There have been reports in recent years that Apple has a team of around 200 people working on graphics to adapt and optimize the Imagination graphics core.

Asked to provide evidence to back up its assertion that it will no longer require Imagination's technology without violating Imagination's patents, intellectual property and confidential information, the California-based company has apparently declined to provide this.

"Imagination believes that it would be extremely challenging to design a brand new GPU architecture from basics without infringing its intellectual property rights, accordingly Imagination does not accept Apple's assertions."

The Hertfordshire group said it had begun discussions with Apple over "potential alternative commercial arrangements" for the current license and royalty agreement, and said it has reserved all its rights in respect of Apple's unauthorised use of Imagination's confidential information and intellectual property rights.

In its last financial year Imagination was paid £60.7m from Apple in license fees and royalties, which is expected to rise to £65m for the year ending 30 April 2017.

As Imagination has minimal direct costs associated with this revenue stream, Apple income drops almost entirely through to the bottom line.

The company expecting sales from Apple of around £65m for the current year, with an expected contribution of at least £60m for 2019, when analysts had been forecasting profits of £39m.

Shares in IMG fell more than 70% in the first hour of trading on Monday to below 80p for the first time since 2009, before easing off to 99.19p by 1130 BST.

"It’s the worst nightmare for Imagination," said analyst Neil Wilson at ETX Capital, with Apple accounting for about half its revenues. "You simply cannot easily replace a customer of that scale in a hurry."

He added: "Imagination seems to be hinting at legal action, saying Apple would likely be in breach of its intellectual property rights if it walks away. But there could be a compromise, with Imagination stressing ‘potential alternative commercial arrangements’.”

Investec said "we see a risk of future legal battles" and said the material financial impact from a loss of its largest customer "could raise the risk of other customers not signing future licences with Imagination until the situation with Apple is resolved".
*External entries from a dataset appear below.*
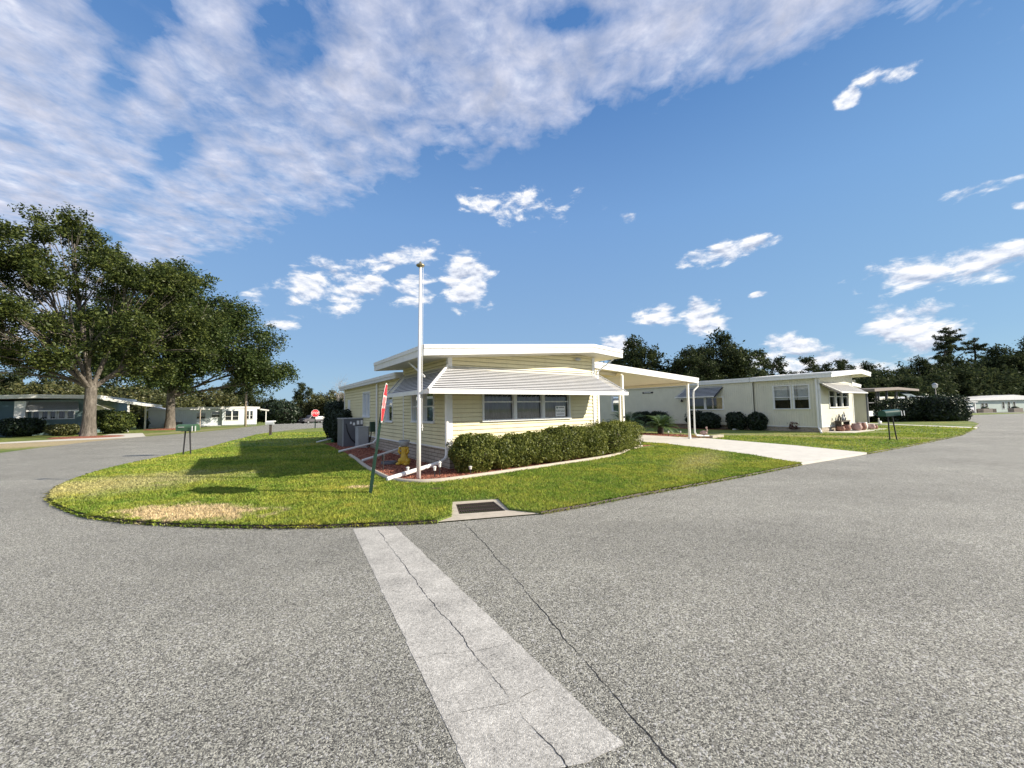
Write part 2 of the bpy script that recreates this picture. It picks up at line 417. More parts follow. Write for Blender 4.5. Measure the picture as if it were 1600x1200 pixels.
def grass_col(t, tan=True):
    P = t.node('ShaderNodeNewGeometry').outputs['Position']
    n1 = t.noise(P, .45, 4, .6); n2 = t.noise(P, 3.2, 5, .65); n3 = t.noise(P, 40, 3, .6)
    k = t.math('ADD', t.math('MULTIPLY', n1, .6), t.math('MULTIPLY', n2, .5))
    c = t.ramp(k, [(.36, (.064, .125, .020)), (.50, (.122, .18, .028)), (.64, (.225, .245, .042)), (.8, (.38, .31, .06))])
    if tan:
        def patch(x, y, rx, ry, rot, lo, hi):
            mp = t.node('ShaderNodeMapping', {'Vector': P, 'Location': (x, y, 0), 'Rotation': (0, 0, R(rot)), 'Scale': (rx, ry, 1)}, vector_type='TEXTURE')
            s_ = t.node('ShaderNodeSeparateXYZ', {0: mp.outputs[0]})
            d = t.math('SQRT', t.math('ADD', t.math('POWER', s_.outputs[0], 2.0), t.math('POWER', s_.outputs[1], 2.0)))
            return t.mapr(t.math('ADD', d, t.math('MULTIPLY', t.math('SUBTRACT', n2, .5), 2.6)), lo, hi, 1.0, 0.0)
        a = patch(-5.1, 6.22, 1.25, .50, -8, .7, 1.1)
        a = t.math('MAXIMUM', a, patch(-3.15, 8.03, .33, .16, 0, .6, 1.1))
        a = t.math('MAXIMUM', a, t.math('MULTIPLY', patch(-9.2, 8.6, 2.4, 1.3, 40, .5, 1.5), .5))
        a = t.math('MAXIMUM', a, t.math('MULTIPLY', patch(5.4, 11.3, 2.3, .5, 55, .4, 1.5), .35))
        a = t.math('MAXIMUM', a, patch(-28.0, 22.0, 10, 3.2, 50, .8, 1.4))
        a = t.math('MAXIMUM', a, t.math('MULTIPLY', patch(-29.3, 33, 12, 1.2, 95, .6, 1.3), .5))
        a = t.math('MAXIMUM', a, t.math('MULTIPLY', patch(14.5, 18.5, 6, .7, -35, .5, 1.4), .45))
        c = t.mix(a, c, t.mix(n3, (.34, .27, .15), (.52, .43, .26)))
        a2 = patch(1.9, 12.1, .16, .1, 0, .6, 1.1)
        a2 = t.math('MAXIMUM', a2, patch(2.8, 13.2, .2, .12, 0, .6, 1.1))
        a2 = t.math('MAXIMUM', a2, patch(-1.5, 7.75, .16, .09, 0, .6, 1.1))
        c = t.mix(a2, c, (.10, .08, .05))
    return c, P, n3
m, t, b, o = newmat('grass_ground')
c, P, n3 = grass_col(t)
n4 = t.noise(P, 14, 4, .7)
c = t.mix(1.0, c, t.ramp(t.math('ADD', t.math('MULTIPLY', n3, .5), t.math('MULTIPLY', n4, .5)), [(.35, .4), (.6, 1.25)]), 'MULTIPLY')
setc(t, b, c); b.inputs['Roughness'].default_value = .9
bump(t, b, t.math('ADD', n3, n4), .9, .03)
M['grass'] = m
m, t, b, o = newmat('grass_blades')
c, P, n3 = grass_col(t)
ri = t.node('ShaderNodeNewGeometry').outputs['Random Per Island']
k = t.mapr(t.math('ADD', t.math('MULTIPLY', ri, .7), t.math('MULTIPLY', t.noise(P, 17, 2, .5), .5)), .15, .95, .55, 2.75)
c = t.mix(1.0, c, t.node('ShaderNodeCombineXYZ', {0: k, 1: k, 2: t.math('MULTIPLY', k, 1.05)}).outputs[0], 'MULTIPLY')
c = t.mix(t.math('MULTIPLY', t.math('GREATER_THAN', ri, .88), .6), c, (.42, .36, .15))
t.n.remove(b)
df = t.node('ShaderNodeBsdfDiffuse', {'Color': c}); tl = t.node('ShaderNodeBsdfTranslucent', {'Color': c})
mx = t.node('ShaderNodeMixShader', {0: .35, 1: df.outputs[0], 2: tl.outputs[0]})
t.l.new(mx.outputs[0], o.inputs[0]); M['blades'] = m

def leafmat(name, c1, c2, c3, trans=.3, gloss=.06):
    m, t, b, o = newmat(name); t.n.remove(b)
    g = t.node('ShaderNodeNewGeometry')
    P = t.node('ShaderNodeTexCoord').outputs['Object']
    ri = g.outputs['Random Per Island']
    nn = t.noise(P, .55, 3, .5)
    k = t.math('ADD', t.math('MULTIPLY', ri, .6), t.math('MULTIPLY', nn, .5))
    c = t.ramp(k, [(.2, c1), (.55, c2), (.85, c3)])
    df = t.node('ShaderNodeBsdfDiffuse', {'Color': c}); tl = t.node('ShaderNodeBsdfTranslucent', {'Color': c})
    mx = t.node('ShaderNodeMixShader', {0: trans, 1: df.outputs[0], 2: tl.outputs[0]})
    gl = t.node('ShaderNodeBsdfGlossy', {'Color': (.8, .85, .8, 1), 'Roughness': .45})
    mg = t.node('ShaderNodeMixShader', {0: gloss, 1: mx.outputs[0], 2: gl.outputs[0]})
    t.l.new(mg.outputs[0], o.inputs[0]); return m
M['oak_leaf'] = leafmat('oak_leaves', (.016, .030, .010), (.040, .065, .018), (.10, .13, .035), .3, .015)
M['oak_leaf2'] = leafmat('oak_leaves_warm', (.018, .028, .010), (.045, .067, .017), (.14, .165, .04), .35, .015)
M['far_leaf'] = leafmat('far_leaves', (.016, .026, .012), (.038, .054, .022), (.085, .10, .04), .3, .01)
M['olive_leaf'] = leafmat('olive_leaves', (.035, .045, .018), (.075, .085, .03), (.15, .14, .05), .25, .03)
M['hedge_leaf'] = leafmat('hedge_leaves', (.045, .065, .014), (.135, .165, .032), (.33, .34, .09), .4, .02)
M['dark_leaf'] = leafmat('dark_leaves', (.006, .012, .006), (.014, .026, .011), (.03, .05, .02), .15, .04)
M['bush_leaf'] = leafmat('bush_leaves', (.03, .07, .012), (.08, .15, .025), (.15, .22, .05), .35, .015)
M['palm_leaf'] = leafmat('palm_leaves', (.010, .028, .012), (.022, .06, .022), (.06, .12, .04), .15, .12)
M['palm_leaf2'] = leafmat('palm_leaves_light', (.03, .07, .015), (.07, .13, .03), (.14, .2, .05), .2, .1)
M['red_leaf'] = leafmat('red_leaves', (.05, .012, .012), (.12, .03, .03), (.2, .07, .05), .3, .05)
M['twig_grey'] = plain('bare_twigs', (.36, .33, .30), .8, .1, 5)

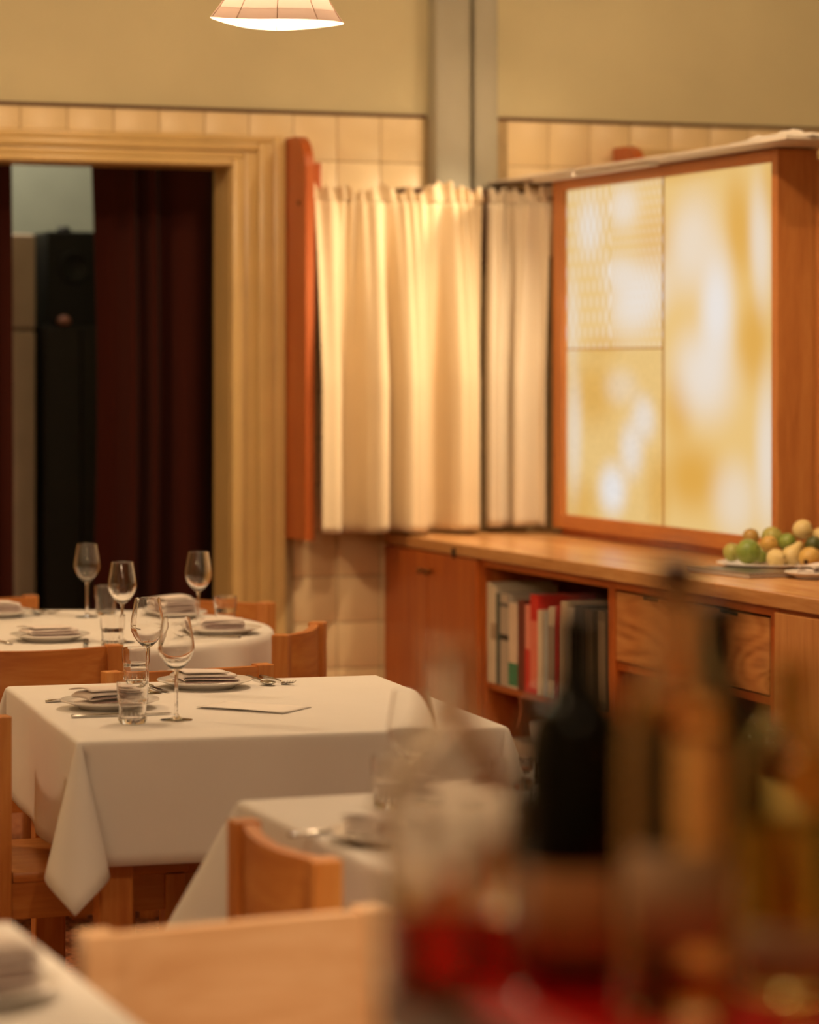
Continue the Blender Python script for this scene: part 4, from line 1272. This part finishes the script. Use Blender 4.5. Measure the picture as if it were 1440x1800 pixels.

Morgan Stanley's Francois Meunier said his reading of the announcement was that "we believe Apple has designed its own graphics core", not using the rival Mali technology from ARM Holdings.

Although it is not the first time that Apple has dropped a supplier unexpectedly, the difference here, Meunier said, was that Imagination holds significant patents around graphics cores, in particular those which allow lower power use, and it is these that it is around those for which it is considering discussing different commercial arrangements with Apple.

Steve Clayton, a fund manager at Hargreaves Lansdown, said the market has been spooked by the real chance that Imagination could soon swing into substantial losses if Apple do indeed sever their ties.

"Imagination’s financial track record has been unpredictable over the years even before this. Last year, exceptional restructuring costs pushed them deep into the red and the hope was that they were now on the road to recovery," he said.

"Their problems now are a great example of the risks in having too many eggs in one basket. Apple’s contribution to Imagination’s turnover was about 50% last year. Only once has Imagination declared an operating profit of more than £20m, so it seems possible that without Apple’s contribution, Imagination might never have been profitable."

Morgan Stanley also noted that IMG has a credit facility with HSBC that was breached in 2016 and later renegotiated.

"We do not have insight in the new agreement but think it likely involves property of the group. The previous conditions of the agreements implied the company needed to keep a ND/EBITDA of less than 3x."